Is there an interesting ring $S ⊂ ℂ$ such that $ℂ = Q(S)$? I’m thinking no, but how can I prove it?

Answer 1

There is an isomorphism $\mathbf{C} \cong \mathbf{C}_p$ -- i.e. you can extend the p-adic absolute value to the complexes.

$\mathbf{C}_p$ is the field of fractions of its ring of integers: the subring of numbers whose $p$-adic absolute value is less than or equal to $1$.

Answer 2

Depends what you mean by "interesting". The smallest examples of rings with $\mathbb{C}$ as their field of fractions would be $$R[\{t_\alpha\}_{\alpha\in A}]$$ where $R$ denotes the ring of algebraic integers, and $\{t_\alpha\}_{\alpha\in A}$ is a (edit: pure) transcendence basis for the extension $\mathbb{C}/F$, where $F$ is the field of algberaic numbers i.e. the field of fractions of $R$.

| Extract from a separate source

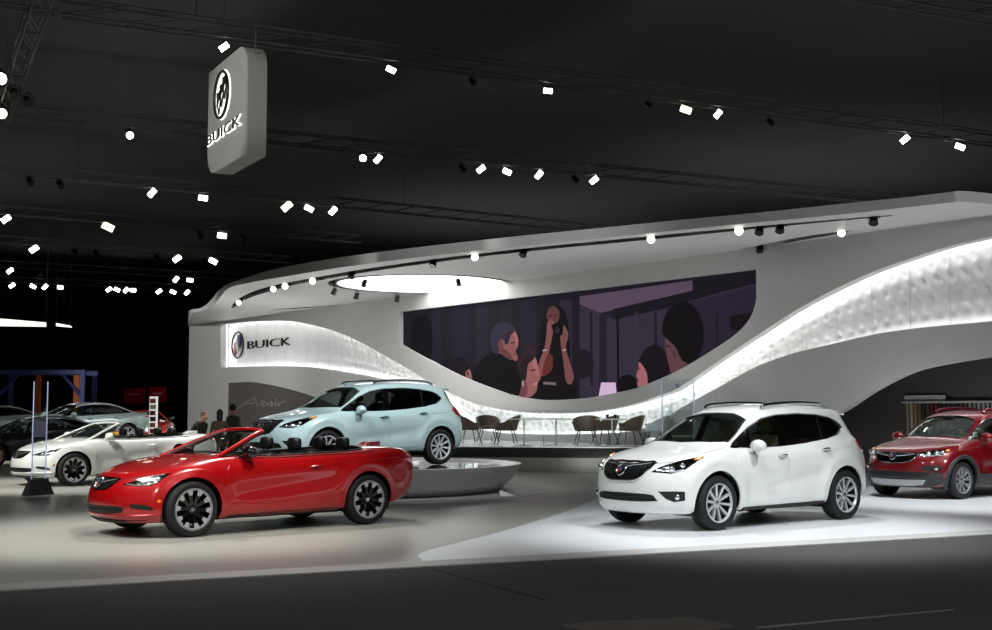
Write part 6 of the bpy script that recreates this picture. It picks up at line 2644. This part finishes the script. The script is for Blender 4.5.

(Pure transcendence basis means that the $t_\alpha$ are transcendental numbers, algebraically independent, and $\mathbb{C}=F(\{t_\alpha\}_{\alpha\in A})$.)

Of course they are just isomorphic to $R$ with continuum-many variables adjoined. I don't think these rings are terribly useful, but they could arguably be "interesting".